4. Plaintiff sells its product in bulk to be dispensed as Coca-Cola over the soda fountain, and every package shipped by plaintiff has the name “Coca-Cola” thereon.
5. In the manufacture of its said syrup, plaintiff has at all times colored same by the use of caramel, which imparts to the syrup a distinctive color, and is used solely for that end and purpose, and is a decorative feature of the syrup and not structural, and the drink is, in part, necessarily recognized and distinguished by said color. It is impossible for any one desiring to purchase Coca-Cola to ascertain from a mere inspection, whether or not the article offered is genuine Coca-Cola or an imitation, provided the general appeai’anee of the product as to color and consistency is similar to Coca-Cola.-
6. Defendant is the proprietor of a soda fountain at his store at Ño. 401 North Washington avenue, Scranton, Pa.
7. Defendant received at his store Coca-Cola syrup in original, unopened, and sealed packages through plaintiff’s authorized distributor, Scranton Tobacco Company, as shipped by the plaintiff from its factory in Baltimore.
8. Several samples of liquid in response to calls for Coca-Cola were purchased at defendant’s store by agents of the plaintiff company on different dates.
9. Samples taken from defendant’s store on calls for Coca-Cola when analyzed, showed that the ingredients were not in the same percentage as to the whole as found in Coca-Cola syrup as manufactured by plaintiff.
10. The defendant, on calls for Coca-Cola, sold to some asking for Coca-Cola a product which was not Coca-Cola as manufactured by the plaintiff.
In Coca-Cola Company v. Brown & Allen (D. C.) 274 F. 481, 482, the court said:
“He may also sweeten it by adding sugar, if that is desired by his customer, or he may similarly add anything else the customer desires. He may even develop a peculiar and popular mixture, which may- make his Coca-Colas known and sought as such. But can he, with no claim made to the public of a distinctive mixture, and relying solely on the reputation of Coca-Cola as developed by its maker, deceptively dilute and cheapen it for the additional profit to be thus made? Such conduct is immediately a fraud on the purchasing public. It is also a fraud of which the maker may complain, because it tends to disrupt that connection between him and the purchasing public, built up at large expense and through a long time, which the law recognizes and protects as a good will, indirect and intangible though the connection be.

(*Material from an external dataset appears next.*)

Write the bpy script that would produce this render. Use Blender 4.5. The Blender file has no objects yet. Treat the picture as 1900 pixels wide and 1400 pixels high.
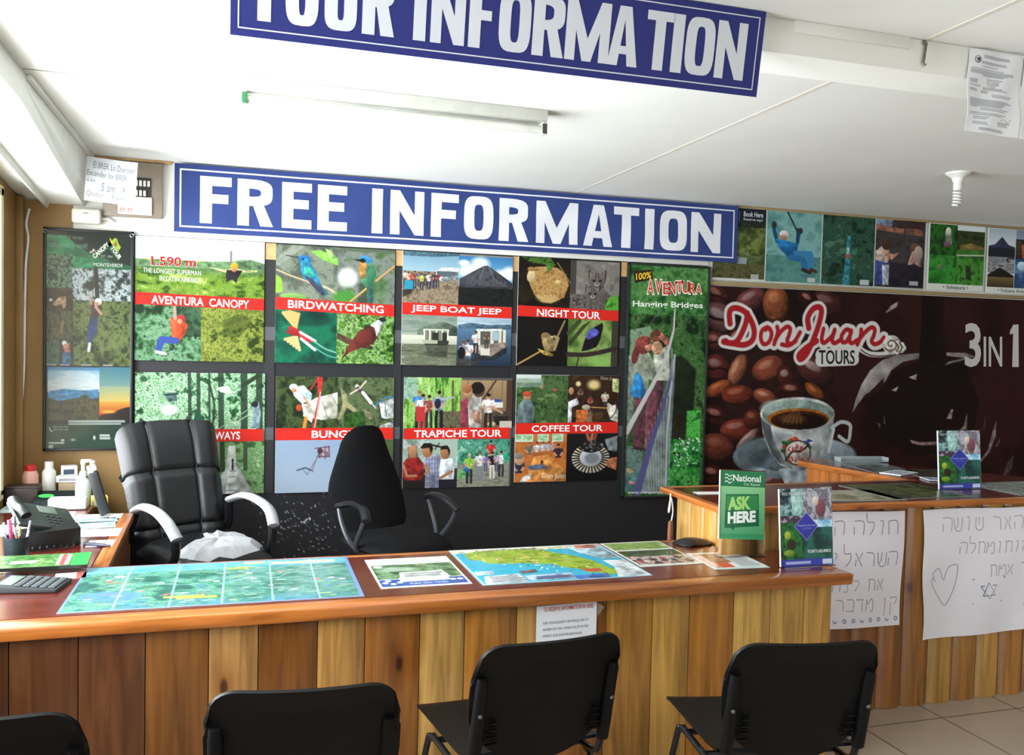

“There seems to be nothing in the way of defendants selling weak Coca-Colas, or sweet ones, if they will; but it ought to be openly done. The syrup drawn in the customer’s presence on his call for Coca-Cola ought to be the unadulterated article. That it is such is the fair intendment of the transaction. The customer understands the syrup, drawn to be what he calls for. What is afterwards added by way of dilution or spiking he sees, and is not deceived by it. If defendants should put one-half quantity in the glass, instead of half strength, in serving Coca-Cola, it would be at once seen. The conclusion is inescapable that the dilution was made before the syrup was drawn, and concealed as to consistency and color by sugar and carmel, in order to deceive, the purchaser as to its strength, and not in order to make weak or sweet Coca-Colas. Against the continuance of this practice petitioner is entitled to protection. If it is not done to deceive, defendants can have no objection to stopping.it.”
In Elgin National Watch Company v. Illinois Watch Case Company, 179 U. S. 665, 21 S. Ct. 270, 274, 45 L. Ed. 365, it was held that: “The manufacturer of particular goods is entitled to the reputation they have acquired, and the public is entitled to the means of distinguishing between those and other goods; and protection is accorded against unfair dealing, whether there be a technical trademark or not. The essence of the wrong consists in the sale of the goods of one manufacturer or vendor for those of another.”
Conclusions of Law.
1. The actions of the defendant, his agents, servants, and employees, constituted an unfair practice for which the plaintiff is entitled to equitable relief.
2. The plaintiff is entitled to a permanent injunction, as prayed for in the bill of complaint, and to- an accounting.
Now, July 19, ‘1932, the defendant, his agents, employees, servants, and representa*321tives, are enjoined and restrained from drawing from the fountain or other container, for the purpose of mixture and sale of Coca Cola, any syrup other than the unaltered and unadulterated syrup made by plaintiff and known as Coca-Cola; and it is further ordered that a decree be entered in favor of the plaintiff for such damages as plaintiff is entitled to, and reference will be made to a master to take an accounting as to the damages.